To say that the convents were the refuge of the gently born is not to say that there was no admixture of classes within them. The term gentleman was becoming more comprehensive in the later middle ages. It included the upper class proper, the families of noble birth; and it included also the country gentry. The convents were probably at first recruited almost entirely from these two ranks of society, and a study of any collection of medieval wills shows how large a proportion of such families took advantage of this opening for women. A phrase will sometimes occur which shows that it was regarded as the natural and obvious alternative to marriage. Sir John Daubriggecourt in 1415 left his daughter Margery 40 marks, "if she be wedded to a worldly husband, and if she be caused to receive the sacred veil of the order of holy nuns" ten pounds and twenty shillings rent[1], and Sir John le Blund in 1312 bequeathed an annuity to his daughter Ann, "till she marry or enter a religious house "[2]. The anxiety of the upper classes to secure a place for their children in nunneries sometimes even led to overcrowding.
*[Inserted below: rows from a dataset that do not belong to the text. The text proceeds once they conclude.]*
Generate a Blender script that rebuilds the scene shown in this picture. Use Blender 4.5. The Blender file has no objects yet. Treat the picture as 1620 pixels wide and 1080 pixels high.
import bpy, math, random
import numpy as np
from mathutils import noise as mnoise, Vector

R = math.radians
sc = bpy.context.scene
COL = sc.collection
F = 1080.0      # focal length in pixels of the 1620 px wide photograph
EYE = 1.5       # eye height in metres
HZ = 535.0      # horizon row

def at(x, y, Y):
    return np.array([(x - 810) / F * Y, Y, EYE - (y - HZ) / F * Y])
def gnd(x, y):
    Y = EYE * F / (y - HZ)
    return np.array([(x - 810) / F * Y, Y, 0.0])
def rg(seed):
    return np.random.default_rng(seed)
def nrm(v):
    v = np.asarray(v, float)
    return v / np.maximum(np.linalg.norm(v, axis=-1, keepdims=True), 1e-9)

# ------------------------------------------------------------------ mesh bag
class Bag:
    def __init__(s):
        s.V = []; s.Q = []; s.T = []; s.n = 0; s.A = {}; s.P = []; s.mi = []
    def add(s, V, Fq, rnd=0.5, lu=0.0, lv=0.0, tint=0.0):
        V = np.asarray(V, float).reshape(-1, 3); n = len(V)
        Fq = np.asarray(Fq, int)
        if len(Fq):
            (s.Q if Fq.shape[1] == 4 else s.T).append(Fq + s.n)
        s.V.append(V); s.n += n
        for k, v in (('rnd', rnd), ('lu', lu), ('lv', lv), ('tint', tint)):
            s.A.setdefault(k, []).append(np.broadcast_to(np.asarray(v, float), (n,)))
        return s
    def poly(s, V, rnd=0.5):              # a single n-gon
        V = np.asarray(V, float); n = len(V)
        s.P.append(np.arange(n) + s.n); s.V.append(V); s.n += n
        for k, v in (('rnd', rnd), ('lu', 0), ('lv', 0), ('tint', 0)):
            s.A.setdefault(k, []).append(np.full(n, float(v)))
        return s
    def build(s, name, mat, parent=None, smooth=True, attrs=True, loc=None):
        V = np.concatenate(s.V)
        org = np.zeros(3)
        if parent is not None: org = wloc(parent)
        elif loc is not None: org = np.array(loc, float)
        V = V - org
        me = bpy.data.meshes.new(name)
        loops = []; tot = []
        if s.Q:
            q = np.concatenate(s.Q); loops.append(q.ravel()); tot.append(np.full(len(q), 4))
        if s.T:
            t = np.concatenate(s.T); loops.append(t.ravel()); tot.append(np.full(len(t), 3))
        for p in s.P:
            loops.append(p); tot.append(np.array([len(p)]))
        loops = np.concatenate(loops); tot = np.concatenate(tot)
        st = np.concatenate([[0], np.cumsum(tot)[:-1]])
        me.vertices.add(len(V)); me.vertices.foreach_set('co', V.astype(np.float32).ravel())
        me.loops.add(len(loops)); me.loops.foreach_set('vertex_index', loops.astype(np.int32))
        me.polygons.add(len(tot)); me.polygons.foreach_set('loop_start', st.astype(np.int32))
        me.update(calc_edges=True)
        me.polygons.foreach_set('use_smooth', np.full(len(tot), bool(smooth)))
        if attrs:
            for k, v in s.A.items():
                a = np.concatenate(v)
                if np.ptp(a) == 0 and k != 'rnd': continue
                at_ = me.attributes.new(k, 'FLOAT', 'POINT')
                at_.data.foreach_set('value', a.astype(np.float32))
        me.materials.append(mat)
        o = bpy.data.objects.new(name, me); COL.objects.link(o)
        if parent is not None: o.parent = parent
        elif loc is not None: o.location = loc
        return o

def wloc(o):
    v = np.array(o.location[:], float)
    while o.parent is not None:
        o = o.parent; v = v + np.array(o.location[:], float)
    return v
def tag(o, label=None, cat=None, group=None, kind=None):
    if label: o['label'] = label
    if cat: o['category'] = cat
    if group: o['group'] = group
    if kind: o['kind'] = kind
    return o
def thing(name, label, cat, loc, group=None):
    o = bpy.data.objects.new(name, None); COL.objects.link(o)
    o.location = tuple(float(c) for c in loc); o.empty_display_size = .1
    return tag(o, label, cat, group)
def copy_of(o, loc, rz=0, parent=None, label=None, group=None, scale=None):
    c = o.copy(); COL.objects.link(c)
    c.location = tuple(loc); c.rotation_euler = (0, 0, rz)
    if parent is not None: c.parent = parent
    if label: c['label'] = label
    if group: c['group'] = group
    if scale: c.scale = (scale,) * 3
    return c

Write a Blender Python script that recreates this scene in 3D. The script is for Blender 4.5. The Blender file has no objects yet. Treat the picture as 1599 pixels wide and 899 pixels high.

At Carrow the Prioress was forced to complain that "certain lords of England whom she was unable to resist because of their power" forced their daughters upon the priory as nuns, and in 1273 a papal bull forbade the reception of more inmates than the revenues would support[3]. Archbishop William Wickwane addressed a similar mandate to two Yorkshire houses, Wilberfoss and Nunkeehng, which public rumour had informed him to be overburdened with nuns and with secular boarders "at the instance of nobles"[4]; and in 1327 Bishop

  1. Gibbons, Early Lincoln Wills, p. 117.
  2. Sharpe, Cal. of Wills enrolled in the Court of Husting, I, p. 236. Cf. ib. I, p. 350 and Testamenta Eboracensia (Surtees Soc.), I, pp. 170, 354.
  3. Dugdale, Mon. IV, p. 71.
  4. Reg. of Archbishop William Wickwane (Surtees Soc.), p. 113.